I shouldn't have worried.


In the mixtape, this room is accompanied by an absolutely haunting arrangement of Tainted Love, slowed down and stretched out and distorted from a bop to an absolutely harrowing experience. It was one of the few songs on this tour that I didn't even think of stopping partway through and moving on.







AIDS, by art collective General
 Idea, on display at the WAG.
Gif courtesy of Samantha Kilpatrick.

Listening to that song, in the presence of that art, made me wish I knew much more about music. Tainted Love is a song memetic enough that one can assume a general population's knowledge of it, if not all its iterations. The distorted use and the selection of this arrangement (further research would lead me to discover all profits from that single went to AIDS research, years before discussion of the issue was acceptable in the mainstream) honestly blew me away. It made me wonder what other stories I was missing, hiding in the history of the music. The single change I would make to this audio tour would be the inclusion of a story about the music in the app.

The distortion of the music and the use of new media in music- the heavy synth and the techno and the nearly unpleasant audio distortion- all mirror the radical changes occurring in the artworks hung on the gallery walls. (For my Toronto readers who want to replicate the experience- you can find another edition of this work on display at the 4th floor of the AGO as of the writing of this article,  and the audio tour is downloadable anywhere.)

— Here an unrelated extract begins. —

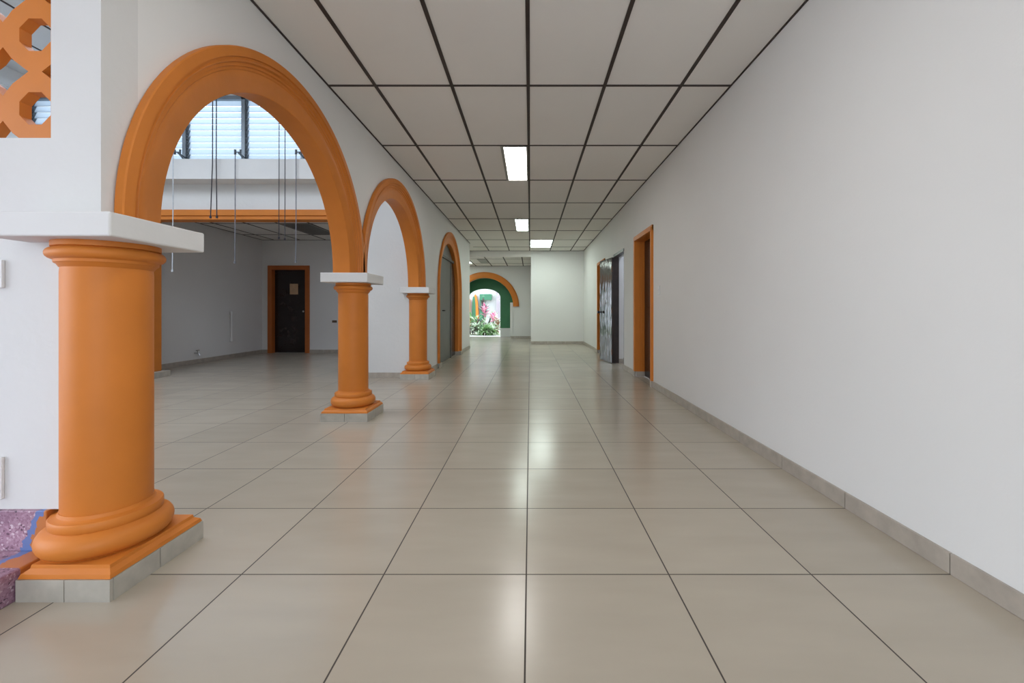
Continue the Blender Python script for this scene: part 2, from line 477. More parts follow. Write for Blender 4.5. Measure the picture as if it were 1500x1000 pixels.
# wall with the lattice opening (faces the camera)
LX, LZ = -1.800, 1.648
bm = B()
YS2 = YS+0.15
box(bm, LX, XL, YS, YS2, 1.335, ZA+0.1)
box(bm, -7.5, -1.655, YS, YS2, 0.255, 1.345)
box(bm, -7.5, LX, YS, YS2, 1.345, LZ)
box(bm, -7.5, LX, YS, YS2, 2.75, ZA+0.1)
box(bm, -7.5, -2.75, YS, YS2, LZ, 2.75)
struct('wall_front', bm, M_PLASTER, 'white plaster wall behind the big column with the lattice opening', 'wall')
bm = B(); box(bm, -4.6, -1.70, -1.45, -1.35, 0, H); box(bm, -1.80, -1.70, -4.0, -1.45, 0, H)  # unseen porch walls added to hold daylight off the plaster wall
struct('wall_added_porch', bm, M_WALL, 'unseen white porch walls added behind the granite steps to limit the daylight', 'wall')
# courtyard room: left wall with added high windows, far wall with wide opening
bm = B()
XA = -7.3
box(bm, XA-0.2, XA, YS, YC+0.2, 0, 3.17)
box(bm, XA-0.2, XA, YS, YC+0.2, 4.06, ZA+0.1)
box(bm, XA-0.2, XA, 5.7, YC+0.2, 3.17, 4.06)
struct('wall_atrium_left', bm, M_WALL, 'white side wall of the courtyard room', 'wall')
bm = B(); box(bm, XA, XA+0.06, YS2, YC, 4.12, 4.22); box(bm, XA, XA+0.03, YS2, YC, 4.08, 4.12)
struct('trim_5', bm, M_WALL, 'white cornice under the high ceiling behind the lattice', 'trim')
OX0, OX1 = -5.62, -2.65
ZB0, ZB1 = 2.345, 2.490
bm = B()
box(bm, XA, OX0-0.26, YC, YC+0.15, 0, 3.17)
box(bm, OX0-0.26, OX1, YC, YC+0.15, ZB1-0.02, 3.17)
box(bm, OX1, XL2+0.05, YC, YC+0.15, 0, 3.17)
box(bm, XA, XL2+0.05, YC, YC+0.15, 4.13, ZA+0.1)
struct('wall_atrium_back', bm, M_PLASTER, 'white wall above the orange beam in the courtyard room', 'wall')
bm = B(); box(bm, XA, XL2, 6.05, YC+0.02, 2.877, 3.165, 0.004)
struct('trim_6', bm, M_WHITE, 'projecting white ledge under the louvre windows', 'trim')
bm = B()
box(bm, OX0-0.26, OX1+0.02, YC-0.03, YC+0.17, ZB0, ZB0+0.055, 0.006)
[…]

 This tour felt incredibly interesting and distinctive, weaving together visual and audio art made in a time of social and artistic upheaval in an experience that made a single cohesive whole out of the two parts. I wish all audio tours were so ambitious- rocketing between fun and thoughtful, provoking and reflective. If you find yourself in Winnipeg before this exhibition closes on April 14th, do yourself a favour and get the mixtape too.